Sederhana namun bermakna, kami hidup dan tumbuh bersama. Laksana kaki yang tersandung, terjatuh, dan kemudian berdiri tegak bersama, ujian dalam kehidupan pun kami jalani bersama.

Tak jarang kami saling menginjak namun tak ada yang benar-benar terinjak. Mana mungkin kaki yang memiliki satu tubuh bisa saling bunuh. Melihat satu tergores saja, sudah tak mampu rasanya.

Kami selalu diperlakukan sama. Yaa.. lagi-lagi seperti kaki yang diberi sepasang sepatu dengan ukuran yang sama. Namun ukuran yang sama pun tak selamanya memiliki bentuk yang sama.

Mana mungkin ia yang kanan mengenakan sepatu untuk diriku yang kiri. Tentu saja tak mungkin bisa dipakainya.

Perlu diingat, tak selamanya kaki yang bersama itu identik sama. Begitu pula dengan sepasang saudara yang hidup bersama, pastinya mereka juga memiliki hal yang berbeda. 

Meskipun mungkin tak banyak perbedaan yang ada, namun masing-masing tentu memiliki ciri khas yang berbeda.

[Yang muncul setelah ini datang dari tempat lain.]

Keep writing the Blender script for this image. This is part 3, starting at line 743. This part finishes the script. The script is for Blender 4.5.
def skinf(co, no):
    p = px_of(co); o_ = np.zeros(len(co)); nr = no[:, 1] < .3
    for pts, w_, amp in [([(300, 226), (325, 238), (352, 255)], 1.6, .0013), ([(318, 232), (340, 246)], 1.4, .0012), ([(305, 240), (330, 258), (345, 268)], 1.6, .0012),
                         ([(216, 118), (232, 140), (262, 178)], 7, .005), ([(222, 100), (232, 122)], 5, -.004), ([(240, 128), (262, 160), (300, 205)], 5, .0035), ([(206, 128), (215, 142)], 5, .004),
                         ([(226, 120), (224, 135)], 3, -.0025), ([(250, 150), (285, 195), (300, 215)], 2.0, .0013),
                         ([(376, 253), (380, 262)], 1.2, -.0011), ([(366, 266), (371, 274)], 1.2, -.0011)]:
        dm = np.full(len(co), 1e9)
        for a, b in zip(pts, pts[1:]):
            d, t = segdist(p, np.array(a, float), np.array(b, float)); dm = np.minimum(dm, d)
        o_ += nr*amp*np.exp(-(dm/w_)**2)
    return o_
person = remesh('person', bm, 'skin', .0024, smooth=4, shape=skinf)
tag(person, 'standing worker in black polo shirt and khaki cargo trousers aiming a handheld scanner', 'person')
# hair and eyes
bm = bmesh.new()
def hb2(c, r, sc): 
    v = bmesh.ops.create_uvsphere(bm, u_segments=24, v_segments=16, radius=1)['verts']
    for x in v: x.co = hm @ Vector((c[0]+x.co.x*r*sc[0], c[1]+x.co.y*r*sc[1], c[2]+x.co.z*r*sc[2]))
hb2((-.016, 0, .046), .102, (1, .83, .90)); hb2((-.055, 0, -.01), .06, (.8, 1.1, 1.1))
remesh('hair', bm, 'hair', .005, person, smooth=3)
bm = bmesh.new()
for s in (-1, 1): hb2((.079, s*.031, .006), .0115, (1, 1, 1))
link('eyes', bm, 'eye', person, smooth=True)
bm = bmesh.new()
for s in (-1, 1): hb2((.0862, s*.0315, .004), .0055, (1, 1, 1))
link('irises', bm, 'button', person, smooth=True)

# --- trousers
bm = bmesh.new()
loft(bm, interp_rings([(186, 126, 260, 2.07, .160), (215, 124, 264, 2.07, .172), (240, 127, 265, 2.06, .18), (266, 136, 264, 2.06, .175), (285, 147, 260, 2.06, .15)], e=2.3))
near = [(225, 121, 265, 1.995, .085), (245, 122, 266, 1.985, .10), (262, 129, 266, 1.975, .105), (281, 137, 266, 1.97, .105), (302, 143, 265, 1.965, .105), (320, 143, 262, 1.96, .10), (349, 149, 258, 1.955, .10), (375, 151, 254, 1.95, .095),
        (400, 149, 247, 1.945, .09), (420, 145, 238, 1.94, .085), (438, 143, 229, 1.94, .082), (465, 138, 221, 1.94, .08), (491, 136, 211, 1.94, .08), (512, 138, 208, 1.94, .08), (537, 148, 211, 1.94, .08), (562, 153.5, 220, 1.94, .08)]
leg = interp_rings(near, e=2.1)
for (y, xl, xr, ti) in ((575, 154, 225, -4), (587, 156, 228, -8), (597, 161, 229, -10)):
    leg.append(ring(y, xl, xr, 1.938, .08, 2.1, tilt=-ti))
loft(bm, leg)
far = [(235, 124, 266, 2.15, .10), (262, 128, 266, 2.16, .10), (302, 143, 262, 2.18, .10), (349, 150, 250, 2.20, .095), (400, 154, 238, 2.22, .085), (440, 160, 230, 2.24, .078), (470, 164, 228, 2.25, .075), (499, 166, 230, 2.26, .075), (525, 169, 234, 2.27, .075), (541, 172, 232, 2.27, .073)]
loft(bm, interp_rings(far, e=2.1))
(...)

Adanya perbedaan tak berarti tak bisa bersama. Justru dengan adanya perbedaan banyak hal yang bisa disatukan. Saling melengkapi adalah salah satu kunci yang perlu dijalani. 

Selayaknya kaki yang mengenakan sepatu dengan warna yang berbeda. Memang yang mereka kenakan berbeda, namun perbedaan itu justru membuat mereka semakin sempurna.

Semakin ku pikirkan semakin benar bahwa sesama saudara adalah sepasang kaki yang berada pada tubuh yang sama. Dilahirkan dalam jangkauan yang sama. Dibesarkan pada raga yang sama pula. 

Melangkah bersama dengan tujuan yang sama. Meski mungkin terkadang kaki saling memberi jeda saat berjalan, namun mereka tak berhenti tuk saling menyusul.

Mungkin tak banyak orang yang sadar akan filosofi kaki ini. Namun tak ada salahnya untuk membuka mata dan sadari bahwa saudara adalah segalanya. 

Sedari belia bersama tentu saja memberikan banyak tawa. Sayangi dan senantiasa ada untuk saudaramu, karena sesungguhnya hanya dengan merekalah kita benar-benar mengerti arti bersama dan setia.

Tak ada seorang yang meninggalkan saudaranya dengan rela. Meski terkadang harus berpisah karena keadaan namun suatu hari akan kembali dipersatukan. 

Walaupun tak lagi searah namun mereka tak lupa kembali ke rumah. Saudara lahir dalam jiwa yang sama. Mereka hanya terpisah oleh raga yang berbeda. 

Sama halnya dengan kaki yang memiliki tujuan penciptaan yang sama, namun dipisahkan agar saling menguatkan.

Filosofi kaki sangat melekat dalam persaudaraan. Meski tak ada kata cinta yang terucap, namun perlakuan peduli yang selalu menghiasi. 

Mungkin jika tak ada tragedi kecelakaan kemarin aku tak bisa memaknai semua ini. Benar kata orang, selalu ada hikmah dalam setiap kejadian. 

Meski terkadang kejadian dengan kenyataan tak selaras, namun kita harus mampu melihat dengan kacamata yang lebih luas. Semua peristiwa pasti punya makna.